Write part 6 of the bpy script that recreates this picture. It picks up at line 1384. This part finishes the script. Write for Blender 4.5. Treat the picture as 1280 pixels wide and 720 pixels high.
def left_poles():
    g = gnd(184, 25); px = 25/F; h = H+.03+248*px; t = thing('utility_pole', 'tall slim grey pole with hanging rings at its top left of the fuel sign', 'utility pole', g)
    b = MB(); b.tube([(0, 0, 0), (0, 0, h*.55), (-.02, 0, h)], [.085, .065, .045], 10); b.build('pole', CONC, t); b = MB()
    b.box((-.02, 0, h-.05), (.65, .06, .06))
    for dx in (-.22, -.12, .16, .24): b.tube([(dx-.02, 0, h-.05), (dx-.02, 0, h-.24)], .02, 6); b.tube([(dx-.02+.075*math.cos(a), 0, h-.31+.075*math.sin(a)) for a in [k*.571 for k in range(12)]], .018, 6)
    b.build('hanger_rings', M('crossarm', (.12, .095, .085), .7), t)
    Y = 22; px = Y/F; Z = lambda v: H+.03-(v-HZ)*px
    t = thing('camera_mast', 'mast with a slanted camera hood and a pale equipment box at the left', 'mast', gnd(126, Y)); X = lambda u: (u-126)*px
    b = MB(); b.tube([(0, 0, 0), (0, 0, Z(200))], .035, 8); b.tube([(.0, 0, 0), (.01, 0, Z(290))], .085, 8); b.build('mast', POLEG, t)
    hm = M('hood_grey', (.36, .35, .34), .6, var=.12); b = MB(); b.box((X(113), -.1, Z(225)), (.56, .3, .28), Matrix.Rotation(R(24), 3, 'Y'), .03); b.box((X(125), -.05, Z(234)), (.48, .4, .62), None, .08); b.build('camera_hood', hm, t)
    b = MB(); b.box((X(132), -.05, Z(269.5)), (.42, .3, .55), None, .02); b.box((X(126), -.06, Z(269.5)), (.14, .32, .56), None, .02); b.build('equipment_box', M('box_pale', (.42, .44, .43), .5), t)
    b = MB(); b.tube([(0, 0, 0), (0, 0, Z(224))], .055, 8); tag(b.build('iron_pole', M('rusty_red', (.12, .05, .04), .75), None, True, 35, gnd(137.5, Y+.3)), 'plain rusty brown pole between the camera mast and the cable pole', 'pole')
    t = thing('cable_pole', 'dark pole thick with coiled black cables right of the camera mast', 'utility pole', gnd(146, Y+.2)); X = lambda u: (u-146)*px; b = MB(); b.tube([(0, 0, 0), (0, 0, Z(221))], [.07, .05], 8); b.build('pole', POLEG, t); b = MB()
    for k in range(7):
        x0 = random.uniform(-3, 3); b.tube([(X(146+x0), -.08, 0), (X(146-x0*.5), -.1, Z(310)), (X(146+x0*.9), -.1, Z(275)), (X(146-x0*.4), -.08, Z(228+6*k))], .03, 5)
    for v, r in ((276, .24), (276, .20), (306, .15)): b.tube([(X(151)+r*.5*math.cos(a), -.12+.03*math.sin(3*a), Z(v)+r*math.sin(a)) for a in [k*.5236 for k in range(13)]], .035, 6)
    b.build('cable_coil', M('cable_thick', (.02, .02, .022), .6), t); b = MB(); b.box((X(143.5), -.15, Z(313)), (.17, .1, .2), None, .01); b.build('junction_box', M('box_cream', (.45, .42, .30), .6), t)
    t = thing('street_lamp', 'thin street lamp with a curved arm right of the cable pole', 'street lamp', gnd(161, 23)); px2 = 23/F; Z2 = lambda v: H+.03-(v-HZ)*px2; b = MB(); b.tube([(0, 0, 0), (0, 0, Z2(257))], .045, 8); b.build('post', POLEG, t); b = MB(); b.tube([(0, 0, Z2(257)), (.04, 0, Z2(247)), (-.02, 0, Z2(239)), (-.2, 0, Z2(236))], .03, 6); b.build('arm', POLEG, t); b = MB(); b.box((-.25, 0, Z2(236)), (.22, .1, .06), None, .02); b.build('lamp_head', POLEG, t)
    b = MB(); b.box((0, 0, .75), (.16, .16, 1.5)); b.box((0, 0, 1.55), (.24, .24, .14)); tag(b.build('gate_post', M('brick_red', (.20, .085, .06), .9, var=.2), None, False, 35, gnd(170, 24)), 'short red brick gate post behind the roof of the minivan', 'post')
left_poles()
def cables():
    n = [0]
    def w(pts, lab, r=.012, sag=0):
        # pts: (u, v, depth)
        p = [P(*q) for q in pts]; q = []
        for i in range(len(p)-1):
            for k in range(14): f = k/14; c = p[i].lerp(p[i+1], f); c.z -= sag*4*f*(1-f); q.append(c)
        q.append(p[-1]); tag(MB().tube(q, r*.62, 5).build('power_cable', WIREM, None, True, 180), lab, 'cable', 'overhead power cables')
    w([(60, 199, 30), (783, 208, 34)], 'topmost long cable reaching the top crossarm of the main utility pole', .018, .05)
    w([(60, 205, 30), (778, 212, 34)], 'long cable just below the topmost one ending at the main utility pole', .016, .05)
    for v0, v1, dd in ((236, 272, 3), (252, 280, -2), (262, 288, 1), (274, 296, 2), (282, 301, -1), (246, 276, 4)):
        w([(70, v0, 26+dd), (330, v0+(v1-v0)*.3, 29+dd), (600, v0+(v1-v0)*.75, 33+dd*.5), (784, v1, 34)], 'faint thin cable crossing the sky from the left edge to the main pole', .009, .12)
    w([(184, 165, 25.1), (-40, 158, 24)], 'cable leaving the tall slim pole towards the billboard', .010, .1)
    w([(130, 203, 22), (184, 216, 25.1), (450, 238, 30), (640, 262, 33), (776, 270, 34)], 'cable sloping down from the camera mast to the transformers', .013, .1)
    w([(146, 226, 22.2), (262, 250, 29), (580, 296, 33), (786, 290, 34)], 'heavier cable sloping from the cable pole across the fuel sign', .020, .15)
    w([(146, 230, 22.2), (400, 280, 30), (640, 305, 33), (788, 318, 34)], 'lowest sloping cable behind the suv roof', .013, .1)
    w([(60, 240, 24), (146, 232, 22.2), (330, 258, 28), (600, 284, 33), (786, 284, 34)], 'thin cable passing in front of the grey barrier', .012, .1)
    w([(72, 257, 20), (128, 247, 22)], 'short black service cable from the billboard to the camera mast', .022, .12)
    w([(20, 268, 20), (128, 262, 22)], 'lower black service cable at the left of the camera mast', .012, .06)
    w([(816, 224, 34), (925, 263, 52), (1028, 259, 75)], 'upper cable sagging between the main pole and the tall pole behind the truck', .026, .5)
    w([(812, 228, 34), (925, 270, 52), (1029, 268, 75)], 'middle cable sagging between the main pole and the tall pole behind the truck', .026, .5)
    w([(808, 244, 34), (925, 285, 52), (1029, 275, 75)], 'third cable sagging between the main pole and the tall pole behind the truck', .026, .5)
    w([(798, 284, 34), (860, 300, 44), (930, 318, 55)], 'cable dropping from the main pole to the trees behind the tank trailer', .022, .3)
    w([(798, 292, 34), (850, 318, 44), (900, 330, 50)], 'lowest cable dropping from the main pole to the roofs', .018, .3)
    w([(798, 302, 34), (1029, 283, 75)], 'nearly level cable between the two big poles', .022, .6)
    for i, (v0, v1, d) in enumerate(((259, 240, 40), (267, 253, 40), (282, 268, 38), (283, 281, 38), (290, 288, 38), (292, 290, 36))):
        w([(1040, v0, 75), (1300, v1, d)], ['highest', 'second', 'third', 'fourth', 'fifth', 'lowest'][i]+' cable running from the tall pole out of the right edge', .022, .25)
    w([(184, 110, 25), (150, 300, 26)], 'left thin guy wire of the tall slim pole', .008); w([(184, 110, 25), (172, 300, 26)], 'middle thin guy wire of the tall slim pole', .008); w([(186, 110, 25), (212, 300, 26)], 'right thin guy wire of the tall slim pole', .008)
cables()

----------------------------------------

### Work to complete
Take the material above and return all of it exactly.

### The solution
Write part 6 of the bpy script that recreates this picture. It picks up at line 1384. This part finishes the script. Write for Blender 4.5. Treat the picture as 1280 pixels wide and 720 pixels high.
def left_poles():
    g = gnd(184, 25); px = 25/F; h = H+.03+248*px; t = thing('utility_pole', 'tall slim grey pole with hanging rings at its top left of the fuel sign', 'utility pole', g)
    b = MB(); b.tube([(0, 0, 0), (0, 0, h*.55), (-.02, 0, h)], [.085, .065, .045], 10); b.build('pole', CONC, t); b = MB()
    b.box((-.02, 0, h-.05), (.65, .06, .06))
    for dx in (-.22, -.12, .16, .24): b.tube([(dx-.02, 0, h-.05), (dx-.02, 0, h-.24)], .02, 6); b.tube([(dx-.02+.075*math.cos(a), 0, h-.31+.075*math.sin(a)) for a in [k*.571 for k in range(12)]], .018, 6)
    b.build('hanger_rings', M('crossarm', (.12, .095, .085), .7), t)
    Y = 22; px = Y/F; Z = lambda v: H+.03-(v-HZ)*px
    t = thing('camera_mast', 'mast with a slanted camera hood and a pale equipment box at the left', 'mast', gnd(126, Y)); X = lambda u: (u-126)*px
    b = MB(); b.tube([(0, 0, 0), (0, 0, Z(200))], .035, 8); b.tube([(.0, 0, 0), (.01, 0, Z(290))], .085, 8); b.build('mast', POLEG, t)
    hm = M('hood_grey', (.36, .35, .34), .6, var=.12); b = MB(); b.box((X(113), -.1, Z(225)), (.56, .3, .28), Matrix.Rotation(R(24), 3, 'Y'), .03); b.box((X(125), -.05, Z(234)), (.48, .4, .62), None, .08); b.build('camera_hood', hm, t)
    b = MB(); b.box((X(132), -.05, Z(269.5)), (.42, .3, .55), None, .02); b.box((X(126), -.06, Z(269.5)), (.14, .32, .56), None, .02); b.build('equipment_box', M('box_pale', (.42, .44, .43), .5), t)
    b = MB(); b.tube([(0, 0, 0), (0, 0, Z(224))], .055, 8); tag(b.build('iron_pole', M('rusty_red', (.12, .05, .04), .75), None, True, 35, gnd(137.5, Y+.3)), 'plain rusty brown pole between the camera mast and the cable pole', 'pole')
    t = thing('cable_pole', 'dark pole thick with coiled black cables right of the camera mast', 'utility pole', gnd(146, Y+.2)); X = lambda u: (u-146)*px; b = MB(); b.tube([(0, 0, 0), (0, 0, Z(221))], [.07, .05], 8); b.build('pole', POLEG, t); b = MB()
    for k in range(7):
        x0 = random.uniform(-3, 3); b.tube([(X(146+x0), -.08, 0), (X(146-x0*.5), -.1, Z(310)), (X(146+x0*.9), -.1, Z(275)), (X(146-x0*.4), -.08, Z(228+6*k))], .03, 5)
    for v, r in ((276, .24), (276, .20), (306, .15)): b.tube([(X(151)+r*.5*math.cos(a), -.12+.03*math.sin(3*a), Z(v)+r*math.sin(a)) for a in [k*.5236 for k in range(13)]], .035, 6)
    b.build('cable_coil', M('cable_thick', (.02, .02, .022), .6), t); b = MB(); b.box((X(143.5), -.15, Z(313)), (.17, .1, .2), None, .01); b.build('junction_box', M('box_cream', (.45, .42, .30), .6), t)
    t = thing('street_lamp', 'thin street lamp with a curved arm right of the cable pole', 'street lamp', gnd(161, 23)); px2 = 23/F; Z2 = lambda v: H+.03-(v-HZ)*px2; b = MB(); b.tube([(0, 0, 0), (0, 0, Z2(257))], .045, 8); b.build('post', POLEG, t); b = MB(); b.tube([(0, 0, Z2(257)), (.04, 0, Z2(247)), (-.02, 0, Z2(239)), (-.2, 0, Z2(236))], .03, 6); b.build('arm', POLEG, t); b = MB(); b.box((-.25, 0, Z2(236)), (.22, .1, .06), None, .02); b.build('lamp_head', POLEG, t)
    b = MB(); b.box((0, 0, .75), (.16, .16, 1.5)); b.box((0, 0, 1.55), (.24, .24, .14)); tag(b.build('gate_post', M('brick_red', (.20, .085, .06), .9, var=.2), None, False, 35, gnd(170, 24)), 'short red brick gate post behind the roof of the minivan', 'post')
left_poles()
def cables():
    n = [0]
    def w(pts, lab, r=.012, sag=0):
        # pts: (u, v, depth)
        p = [P(*q) for q in pts]; q = []
        for i in range(len(p)-1):
            for k in range(14): f = k/14; c = p[i].lerp(p[i+1], f); c.z -= sag*4*f*(1-f); q.append(c)
        q.append(p[-1]); tag(MB().tube(q, r*.62, 5).build('power_cable', WIREM, None, True, 180), lab, 'cable', 'overhead power cables')
    w([(60, 199, 30), (783, 208, 34)], 'topmost long cable reaching the top crossarm of the main utility pole', .018, .05)
    w([(60, 205, 30), (778, 212, 34)], 'long cable just below the topmost one ending at the main utility pole', .016, .05)
    for v0, v1, dd in ((236, 272, 3), (252, 280, -2), (262, 288, 1), (274, 296, 2), (282, 301, -1), (246, 276, 4)):
        w([(70, v0, 26+dd), (330, v0+(v1-v0)*.3, 29+dd), (600, v0+(v1-v0)*.75, 33+dd*.5), (784, v1, 34)], 'faint thin cable crossing the sky from the left edge to the main pole', .009, .12)
    w([(184, 165, 25.1), (-40, 158, 24)], 'cable leaving the tall slim pole towards the billboard', .010, .1)
    w([(130, 203, 22), (184, 216, 25.1), (450, 238, 30), (640, 262, 33), (776, 270, 34)], 'cable sloping down from the camera mast to the transformers', .013, .1)
    w([(146, 226, 22.2), (262, 250, 29), (580, 296, 33), (786, 290, 34)], 'heavier cable sloping from the cable pole across the fuel sign', .020, .15)
    w([(146, 230, 22.2), (400, 280, 30), (640, 305, 33), (788, 318, 34)], 'lowest sloping cable behind the suv roof', .013, .1)
    w([(60, 240, 24), (146, 232, 22.2), (330, 258, 28), (600, 284, 33), (786, 284, 34)], 'thin cable passing in front of the grey barrier', .012, .1)
    w([(72, 257, 20), (128, 247, 22)], 'short black service cable from the billboard to the camera mast', .022, .12)
    w([(20, 268, 20), (128, 262, 22)], 'lower black service cable at the left of the camera mast', .012, .06)
    w([(816, 224, 34), (925, 263, 52), (1028, 259, 75)], 'upper cable sagging between the main pole and the tall pole behind the truck', .026, .5)
    w([(812, 228, 34), (925, 270, 52), (1029, 268, 75)], 'middle cable sagging between the main pole and the tall pole behind the truck', .026, .5)
    w([(808, 244, 34), (925, 285, 52), (1029, 275, 75)], 'third cable sagging between the main pole and the tall pole behind the truck', .026, .5)
    w([(798, 284, 34), (860, 300, 44), (930, 318, 55)], 'cable dropping from the main pole to the trees behind the tank trailer', .022, .3)
    w([(798, 292, 34), (850, 318, 44), (900, 330, 50)], 'lowest cable dropping from the main pole to the roofs', .018, .3)
    w([(798, 302, 34), (1029, 283, 75)], 'nearly level cable between the two big poles', .022, .6)
    for i, (v0, v1, d) in enumerate(((259, 240, 40), (267, 253, 40), (282, 268, 38), (283, 281, 38), (290, 288, 38), (292, 290, 36))):
        w([(1040, v0, 75), (1300, v1, d)], ['highest', 'second', 'third', 'fourth', 'fifth', 'lowest'][i]+' cable running from the tall pole out of the right edge', .022, .25)
    w([(184, 110, 25), (150, 300, 26)], 'left thin guy wire of the tall slim pole', .008); w([(184, 110, 25), (172, 300, 26)], 'middle thin guy wire of the tall slim pole', .008); w([(186, 110, 25), (212, 300, 26)], 'right thin guy wire of the tall slim pole', .008)
cables()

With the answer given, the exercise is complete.